REQUIRED WORK: Print, exactly and with both ends included, the lines below that run from the one containing "Generate a Blender" to the one containing "V = lambda *a: Vector(a)". Pictures are omitted.

Some records
********************
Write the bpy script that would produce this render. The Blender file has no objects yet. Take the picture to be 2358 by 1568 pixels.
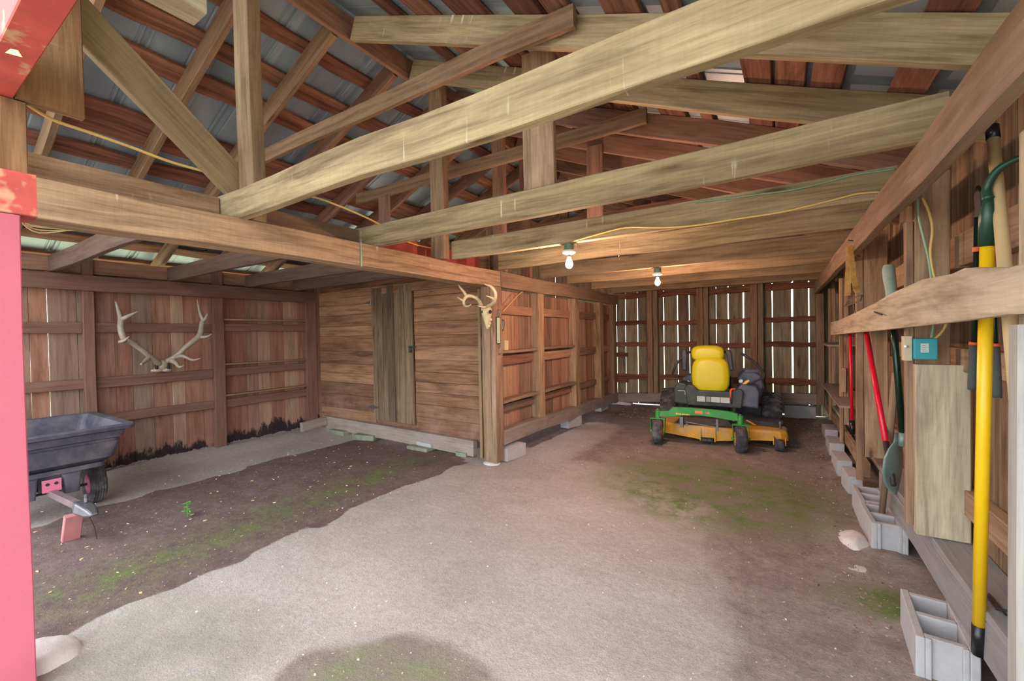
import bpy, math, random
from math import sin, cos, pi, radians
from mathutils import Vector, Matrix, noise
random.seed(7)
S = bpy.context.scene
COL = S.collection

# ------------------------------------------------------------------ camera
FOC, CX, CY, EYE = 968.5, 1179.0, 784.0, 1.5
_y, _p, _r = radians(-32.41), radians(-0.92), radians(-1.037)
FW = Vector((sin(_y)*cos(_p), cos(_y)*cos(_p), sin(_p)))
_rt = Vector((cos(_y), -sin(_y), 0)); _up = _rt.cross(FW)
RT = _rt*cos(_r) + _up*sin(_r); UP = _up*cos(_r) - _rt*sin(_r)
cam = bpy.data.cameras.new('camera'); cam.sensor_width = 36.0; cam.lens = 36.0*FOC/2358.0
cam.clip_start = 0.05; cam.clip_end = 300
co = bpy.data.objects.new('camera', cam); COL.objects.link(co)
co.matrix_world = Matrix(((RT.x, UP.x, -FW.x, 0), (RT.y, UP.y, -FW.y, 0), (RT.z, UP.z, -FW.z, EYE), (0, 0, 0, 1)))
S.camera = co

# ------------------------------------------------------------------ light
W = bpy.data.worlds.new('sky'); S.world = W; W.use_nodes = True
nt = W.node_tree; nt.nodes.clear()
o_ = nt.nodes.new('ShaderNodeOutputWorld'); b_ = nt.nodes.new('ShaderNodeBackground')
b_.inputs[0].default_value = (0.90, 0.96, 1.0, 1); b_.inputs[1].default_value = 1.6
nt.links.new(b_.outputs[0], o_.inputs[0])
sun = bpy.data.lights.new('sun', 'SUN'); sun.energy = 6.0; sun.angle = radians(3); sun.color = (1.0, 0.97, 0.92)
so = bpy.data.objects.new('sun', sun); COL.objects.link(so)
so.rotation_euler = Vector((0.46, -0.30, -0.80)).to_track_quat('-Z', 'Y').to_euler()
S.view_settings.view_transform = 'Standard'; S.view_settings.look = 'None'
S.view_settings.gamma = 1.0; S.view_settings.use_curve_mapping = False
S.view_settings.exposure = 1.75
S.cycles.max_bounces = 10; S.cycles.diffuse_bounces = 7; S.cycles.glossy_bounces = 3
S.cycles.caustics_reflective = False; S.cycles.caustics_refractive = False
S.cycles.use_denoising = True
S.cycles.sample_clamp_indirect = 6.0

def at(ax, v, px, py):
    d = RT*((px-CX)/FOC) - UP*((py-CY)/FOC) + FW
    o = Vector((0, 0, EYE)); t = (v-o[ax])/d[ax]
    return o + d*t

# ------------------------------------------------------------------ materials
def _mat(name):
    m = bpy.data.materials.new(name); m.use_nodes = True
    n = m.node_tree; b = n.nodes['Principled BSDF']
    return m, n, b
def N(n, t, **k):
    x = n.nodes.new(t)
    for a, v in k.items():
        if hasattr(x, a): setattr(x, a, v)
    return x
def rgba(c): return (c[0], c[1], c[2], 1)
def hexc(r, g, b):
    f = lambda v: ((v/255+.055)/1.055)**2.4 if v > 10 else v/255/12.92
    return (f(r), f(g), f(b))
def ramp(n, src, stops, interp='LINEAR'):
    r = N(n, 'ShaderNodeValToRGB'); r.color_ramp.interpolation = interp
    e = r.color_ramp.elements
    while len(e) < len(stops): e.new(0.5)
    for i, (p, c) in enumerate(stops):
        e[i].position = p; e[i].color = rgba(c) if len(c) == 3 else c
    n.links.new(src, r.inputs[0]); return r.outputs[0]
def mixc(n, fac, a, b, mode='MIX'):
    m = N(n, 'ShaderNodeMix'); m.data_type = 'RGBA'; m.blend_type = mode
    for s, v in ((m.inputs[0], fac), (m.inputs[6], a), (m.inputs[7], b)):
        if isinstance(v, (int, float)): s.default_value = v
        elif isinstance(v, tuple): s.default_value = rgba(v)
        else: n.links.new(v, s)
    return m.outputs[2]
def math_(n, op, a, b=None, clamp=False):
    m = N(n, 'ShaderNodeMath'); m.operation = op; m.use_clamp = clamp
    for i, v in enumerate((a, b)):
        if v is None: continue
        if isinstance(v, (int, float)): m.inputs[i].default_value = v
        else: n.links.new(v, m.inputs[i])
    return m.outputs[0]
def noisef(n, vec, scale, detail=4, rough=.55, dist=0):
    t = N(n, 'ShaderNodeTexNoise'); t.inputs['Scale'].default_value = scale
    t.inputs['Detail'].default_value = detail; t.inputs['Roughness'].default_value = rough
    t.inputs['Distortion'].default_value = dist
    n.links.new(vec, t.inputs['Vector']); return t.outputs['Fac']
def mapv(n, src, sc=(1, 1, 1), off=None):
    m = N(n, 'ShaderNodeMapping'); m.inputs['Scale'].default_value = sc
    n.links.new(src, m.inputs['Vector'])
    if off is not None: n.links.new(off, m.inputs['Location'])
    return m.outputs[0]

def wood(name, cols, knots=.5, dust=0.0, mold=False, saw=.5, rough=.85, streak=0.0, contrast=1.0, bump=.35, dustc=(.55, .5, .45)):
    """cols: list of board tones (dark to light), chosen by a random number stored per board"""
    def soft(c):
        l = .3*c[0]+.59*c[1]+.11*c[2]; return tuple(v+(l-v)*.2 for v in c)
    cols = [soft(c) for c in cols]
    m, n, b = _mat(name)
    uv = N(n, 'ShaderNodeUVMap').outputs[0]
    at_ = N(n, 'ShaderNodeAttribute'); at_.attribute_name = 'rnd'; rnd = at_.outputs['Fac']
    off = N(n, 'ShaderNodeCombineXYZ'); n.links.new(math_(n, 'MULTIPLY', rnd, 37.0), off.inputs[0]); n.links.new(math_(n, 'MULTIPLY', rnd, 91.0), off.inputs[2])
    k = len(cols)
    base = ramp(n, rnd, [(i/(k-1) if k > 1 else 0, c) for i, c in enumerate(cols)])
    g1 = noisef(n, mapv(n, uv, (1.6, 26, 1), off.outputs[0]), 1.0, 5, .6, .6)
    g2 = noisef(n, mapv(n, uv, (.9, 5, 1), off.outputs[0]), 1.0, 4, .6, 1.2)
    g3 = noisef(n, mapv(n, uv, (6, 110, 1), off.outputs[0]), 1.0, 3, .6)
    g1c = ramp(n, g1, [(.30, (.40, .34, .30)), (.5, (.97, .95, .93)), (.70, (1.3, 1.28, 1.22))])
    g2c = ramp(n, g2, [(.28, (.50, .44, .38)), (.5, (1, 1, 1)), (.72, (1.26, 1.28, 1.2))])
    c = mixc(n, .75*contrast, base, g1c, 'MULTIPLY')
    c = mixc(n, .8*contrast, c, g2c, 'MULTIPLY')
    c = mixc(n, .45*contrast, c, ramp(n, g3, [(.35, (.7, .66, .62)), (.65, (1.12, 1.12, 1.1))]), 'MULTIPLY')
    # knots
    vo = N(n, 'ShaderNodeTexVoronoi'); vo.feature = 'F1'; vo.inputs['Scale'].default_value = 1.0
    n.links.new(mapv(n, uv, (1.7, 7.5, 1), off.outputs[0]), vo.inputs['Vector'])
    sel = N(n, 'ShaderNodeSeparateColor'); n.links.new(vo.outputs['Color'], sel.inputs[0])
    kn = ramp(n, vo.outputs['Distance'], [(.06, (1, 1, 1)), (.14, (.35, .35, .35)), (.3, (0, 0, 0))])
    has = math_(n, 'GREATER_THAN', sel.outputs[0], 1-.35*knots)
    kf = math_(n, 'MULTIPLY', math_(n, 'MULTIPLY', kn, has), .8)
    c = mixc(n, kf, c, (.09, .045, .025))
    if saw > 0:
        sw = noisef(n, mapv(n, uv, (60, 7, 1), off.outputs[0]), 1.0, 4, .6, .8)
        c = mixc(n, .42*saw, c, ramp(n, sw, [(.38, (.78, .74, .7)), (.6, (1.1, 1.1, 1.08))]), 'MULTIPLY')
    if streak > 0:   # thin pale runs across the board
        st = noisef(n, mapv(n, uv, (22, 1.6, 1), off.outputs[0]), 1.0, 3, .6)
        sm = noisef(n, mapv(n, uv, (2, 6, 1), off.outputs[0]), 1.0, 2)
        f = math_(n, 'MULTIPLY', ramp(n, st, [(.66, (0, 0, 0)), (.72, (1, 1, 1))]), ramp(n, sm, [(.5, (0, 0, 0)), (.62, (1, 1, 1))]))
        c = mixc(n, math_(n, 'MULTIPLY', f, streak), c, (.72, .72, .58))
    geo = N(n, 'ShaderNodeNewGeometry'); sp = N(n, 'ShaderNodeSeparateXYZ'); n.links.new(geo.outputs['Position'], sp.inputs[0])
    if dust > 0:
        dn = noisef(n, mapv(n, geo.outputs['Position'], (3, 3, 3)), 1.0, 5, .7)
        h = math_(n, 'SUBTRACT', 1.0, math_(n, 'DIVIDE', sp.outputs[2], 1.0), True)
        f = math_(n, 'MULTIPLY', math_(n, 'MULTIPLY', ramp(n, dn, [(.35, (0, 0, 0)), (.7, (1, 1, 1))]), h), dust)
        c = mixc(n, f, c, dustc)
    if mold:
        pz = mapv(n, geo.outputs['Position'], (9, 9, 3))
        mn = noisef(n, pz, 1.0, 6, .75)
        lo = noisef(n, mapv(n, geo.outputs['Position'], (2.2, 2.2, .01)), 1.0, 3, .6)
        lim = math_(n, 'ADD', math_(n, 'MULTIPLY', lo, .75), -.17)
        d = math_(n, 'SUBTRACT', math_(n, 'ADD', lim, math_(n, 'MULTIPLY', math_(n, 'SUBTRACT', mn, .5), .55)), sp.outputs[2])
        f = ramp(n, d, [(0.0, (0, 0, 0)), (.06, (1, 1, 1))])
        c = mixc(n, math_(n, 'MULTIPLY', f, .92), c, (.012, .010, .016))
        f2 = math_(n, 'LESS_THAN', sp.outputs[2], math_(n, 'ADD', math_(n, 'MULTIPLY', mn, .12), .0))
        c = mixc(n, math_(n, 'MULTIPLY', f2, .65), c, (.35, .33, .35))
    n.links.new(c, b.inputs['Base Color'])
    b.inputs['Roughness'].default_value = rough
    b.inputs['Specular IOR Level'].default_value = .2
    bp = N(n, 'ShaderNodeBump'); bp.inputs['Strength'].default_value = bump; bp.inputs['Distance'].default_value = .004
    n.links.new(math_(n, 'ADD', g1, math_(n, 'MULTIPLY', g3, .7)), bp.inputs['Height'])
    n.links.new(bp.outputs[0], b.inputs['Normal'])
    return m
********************
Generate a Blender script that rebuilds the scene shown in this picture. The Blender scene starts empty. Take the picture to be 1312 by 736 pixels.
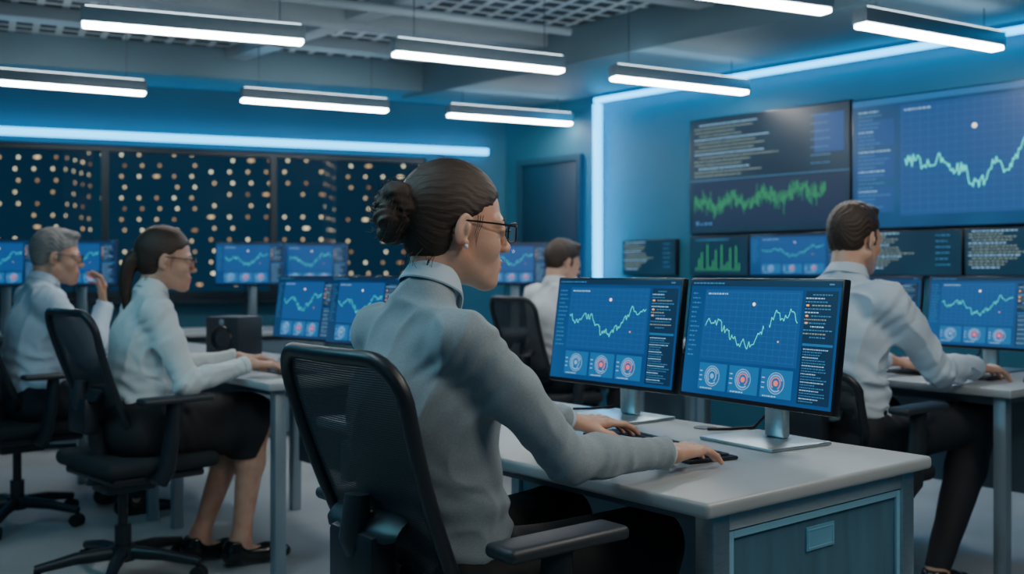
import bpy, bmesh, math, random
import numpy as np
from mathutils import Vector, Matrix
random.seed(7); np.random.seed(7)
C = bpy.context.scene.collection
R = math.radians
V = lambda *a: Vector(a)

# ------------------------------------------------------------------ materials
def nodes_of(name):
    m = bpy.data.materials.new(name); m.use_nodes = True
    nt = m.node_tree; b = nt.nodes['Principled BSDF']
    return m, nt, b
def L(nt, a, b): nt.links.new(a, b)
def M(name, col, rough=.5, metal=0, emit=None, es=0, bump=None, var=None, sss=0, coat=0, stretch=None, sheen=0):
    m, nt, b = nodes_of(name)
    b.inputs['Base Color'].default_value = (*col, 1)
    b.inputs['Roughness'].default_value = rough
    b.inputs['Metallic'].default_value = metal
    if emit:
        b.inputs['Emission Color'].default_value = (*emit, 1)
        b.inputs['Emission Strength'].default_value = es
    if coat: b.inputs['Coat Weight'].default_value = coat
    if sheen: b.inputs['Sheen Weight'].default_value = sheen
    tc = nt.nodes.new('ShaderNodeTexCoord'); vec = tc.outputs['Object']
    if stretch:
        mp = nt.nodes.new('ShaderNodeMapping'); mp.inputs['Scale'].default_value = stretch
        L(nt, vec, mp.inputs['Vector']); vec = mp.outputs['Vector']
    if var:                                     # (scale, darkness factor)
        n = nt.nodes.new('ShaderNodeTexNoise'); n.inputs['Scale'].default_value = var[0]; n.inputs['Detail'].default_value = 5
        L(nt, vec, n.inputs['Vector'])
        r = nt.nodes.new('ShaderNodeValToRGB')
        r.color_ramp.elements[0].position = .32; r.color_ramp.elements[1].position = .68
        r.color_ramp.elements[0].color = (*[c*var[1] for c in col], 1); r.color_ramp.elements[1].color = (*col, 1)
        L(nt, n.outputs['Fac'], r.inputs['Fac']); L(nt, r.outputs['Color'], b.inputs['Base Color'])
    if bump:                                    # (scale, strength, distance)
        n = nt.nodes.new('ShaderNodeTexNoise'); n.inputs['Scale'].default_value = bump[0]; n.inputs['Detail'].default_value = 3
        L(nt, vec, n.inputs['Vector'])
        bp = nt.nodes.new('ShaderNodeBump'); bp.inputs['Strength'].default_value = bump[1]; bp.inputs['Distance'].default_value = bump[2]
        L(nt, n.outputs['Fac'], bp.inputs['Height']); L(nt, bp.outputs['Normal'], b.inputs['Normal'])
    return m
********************
THE REPLY:
Generate a Blender script that rebuilds the scene shown in this picture. The Blender scene starts empty. Take the picture to be 1312 by 736 pixels.
import bpy, bmesh, math, random
import numpy as np
from mathutils import Vector, Matrix
random.seed(7); np.random.seed(7)
C = bpy.context.scene.collection
R = math.radians
V = lambda *a: Vector(a)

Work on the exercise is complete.